2° Que pour combiner les opérations militaires contre l'Espagne, en assurer le succès, les armées des Pyrénées-Orientales et Occidentales doivent être soumises à la même unité d'action, c'est-à-dire commandée par un seul et même général.

3° Que l'on doit limiter les Espagnols dans les fabrications des affûts de canon de quatre à deux roues qu'un seul cheval peut conduire, attendu l'extrême disette des chevaux et des fourrages.

4° Que les généraux, une fois chargés du commandement d'une armée, instruits des localités, resteront au même poste pour ne pas rendre inutiles les connaissances particulières qu'ils ont acquises.

5° Que le nombre des généraux de division et de brigade doit être considérablement diminué et qu'à cet effet on doit porter une attention toute particulière sur leur patriotisme pour ne conserver que le petit nombre de vrais sans-culottes qui se trouvent parmi eux, la surveillance de la Convention n'ayant jusqu'ici frappé en grande partie que les généraux en chef.

6° Que l'on doit recevoir difficilement dans les états-majors les officiers d'artillerie et du génie, peu propres, en général, à être officiers-généraux et dont le patriotisme peut être suspect par cela seul qu'ils désertent par ambition, dans un moment où la Révolution en a diminué les ressources, des corps dont autrefois ils s'honoraient tant d'être membres.
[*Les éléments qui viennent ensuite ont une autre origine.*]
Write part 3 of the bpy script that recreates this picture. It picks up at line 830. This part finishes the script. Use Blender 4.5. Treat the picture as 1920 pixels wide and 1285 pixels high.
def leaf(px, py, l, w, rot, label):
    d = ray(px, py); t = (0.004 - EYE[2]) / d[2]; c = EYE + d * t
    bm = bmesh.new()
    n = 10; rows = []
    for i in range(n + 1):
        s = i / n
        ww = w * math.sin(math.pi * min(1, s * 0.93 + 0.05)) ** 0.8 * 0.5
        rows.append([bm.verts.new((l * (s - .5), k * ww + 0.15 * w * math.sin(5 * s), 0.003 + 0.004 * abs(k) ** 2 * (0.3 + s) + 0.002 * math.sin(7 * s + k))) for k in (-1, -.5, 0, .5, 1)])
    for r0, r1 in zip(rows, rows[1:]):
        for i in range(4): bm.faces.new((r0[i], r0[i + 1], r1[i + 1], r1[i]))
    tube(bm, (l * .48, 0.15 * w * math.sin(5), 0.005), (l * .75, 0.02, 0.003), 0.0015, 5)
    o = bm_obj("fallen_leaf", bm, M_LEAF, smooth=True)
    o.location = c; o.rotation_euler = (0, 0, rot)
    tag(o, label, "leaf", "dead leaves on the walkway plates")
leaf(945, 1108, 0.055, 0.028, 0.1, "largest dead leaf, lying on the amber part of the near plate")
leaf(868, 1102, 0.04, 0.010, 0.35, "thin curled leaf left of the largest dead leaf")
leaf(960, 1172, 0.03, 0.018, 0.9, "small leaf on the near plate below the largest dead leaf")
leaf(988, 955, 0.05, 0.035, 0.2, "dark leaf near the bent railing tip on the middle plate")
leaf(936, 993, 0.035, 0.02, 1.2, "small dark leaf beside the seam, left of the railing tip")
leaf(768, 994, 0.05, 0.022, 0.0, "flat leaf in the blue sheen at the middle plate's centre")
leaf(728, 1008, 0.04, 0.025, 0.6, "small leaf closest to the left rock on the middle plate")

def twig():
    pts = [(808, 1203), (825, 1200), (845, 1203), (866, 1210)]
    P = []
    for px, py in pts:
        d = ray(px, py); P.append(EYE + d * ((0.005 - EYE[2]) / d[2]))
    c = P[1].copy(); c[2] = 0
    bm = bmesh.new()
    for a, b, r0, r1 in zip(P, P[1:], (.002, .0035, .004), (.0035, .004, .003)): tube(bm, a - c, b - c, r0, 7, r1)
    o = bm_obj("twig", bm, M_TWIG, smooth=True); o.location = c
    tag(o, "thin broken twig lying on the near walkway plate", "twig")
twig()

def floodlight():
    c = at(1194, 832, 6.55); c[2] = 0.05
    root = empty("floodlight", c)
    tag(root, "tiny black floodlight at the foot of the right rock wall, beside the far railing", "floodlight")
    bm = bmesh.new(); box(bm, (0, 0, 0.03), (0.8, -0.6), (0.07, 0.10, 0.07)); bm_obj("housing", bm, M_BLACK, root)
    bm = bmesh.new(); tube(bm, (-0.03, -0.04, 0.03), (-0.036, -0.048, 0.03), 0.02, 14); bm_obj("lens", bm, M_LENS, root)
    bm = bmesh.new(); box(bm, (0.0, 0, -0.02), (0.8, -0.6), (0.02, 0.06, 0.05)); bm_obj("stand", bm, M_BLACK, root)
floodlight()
7° Qu'il est urgent de diminuer le nombre des corps dont les armées de la République sont composées, en portant les bataillons à 1.200 hommes, les demi-brigades à 3.600 hommes, opération que l'embrigadement et l'encadrement rendent très facile. Par la même raison, il faudrait porter tous les régiments de cavalerie à 900 hommes, opération également facile.

8° Que l'on doit avoir soin que les corps se trouvent réunis dans chaque armée pour éviter les doubles emplois, dépenses extraordinaires et l'indiscipline que ce morcellement occasionne presque toujours.

9° Que les précautions les plus strictes doivent être prises pour prévenir la dilapidation des munitions de bouche qui a lieu depuis longtemps par le défaut d'orcdre dans leur distribution, afin d'assurer les subsistances pour la campagne prochaine.

10° Que les plus grandes mesures seront prises pour fournir aux armées de la République tout ce qui peut leur manquer en habillements et en chaussures. - Nota. Tant qu'il en existera dans les villes de l'intérieur, les soldats ne doivent point en manquer. C'est à ceux qui restent tranquillement dans leurs foyers à se déshabiller et déchausser pour ceux qui les défendent aux frontières. Pour y contraindre les égoïstes, il faut que la Convention nationale décrète que dans chaque municipalité il sera fait une visite domiciliaire, que tous les habits, vestes et culottes d'uniforme, souliers, seront pris aux citoyens sans exception et en remboursant la valeur, pour être envoyés sur le champ aux armées.

11° Qu'il est important que la Convention nationale rapporte le décret relatif à la régie des charrois qui a confondu des parties dont le service ne peut être assuré qu'autant qu'elles seront distinctes et séparées. - Nota. Le service des équipages des vivres, par exemple, qui jusqu'ici s'est fait avec assez d'exactitude sous son ancienne organisation, peut être compromis par la nouvelle.

12° Que le mode d'élection des officiers dont l'abus n'est que trop démontré, doit être supprimé.

13° Qu'il doit être fait un épurement général parmi le grand nombre des chirurgiens attachés aux hôpitaux des armées, qui pour la plupart n'ont pas même les premières notions de l'art qu'ils prétendent professer.

14° Qu'il doit être établi le plus grand nombre possible d'académies militaires dans lesquelles les vieillards et les hommes devenus par leurs blessures incapables de servir la République, seront chargés d'instruire les jeunes gens qui n'ont point encore acquis l'âge de la première réquisition, au maniement des différentes armes, de former tous les jeunes coeurs par l'exemple de leurs belles actions.

Il est mille autres objets sur lesquels le général Turreau appellerait l'attention du Comité de salut public, si le grand conseil militaire qu'il propose, et qu'il croit indispensable dans les circonstances actuelles, avait lieu.

A Angers, le 2 nivôse, l'an 2 de la République française une et indivisible.

TURREAU, général en chef.

Renvoyé au Comité de la Guerre par celui du Salut public le 30 nivôse, an 2 de la République française une et indivisible.

SAINT-JUST, CARNOT.

A.C. - Annales révolutionnaires - T. 1, n° 2 (Avril-Juin 1908), pp. 307 - 313.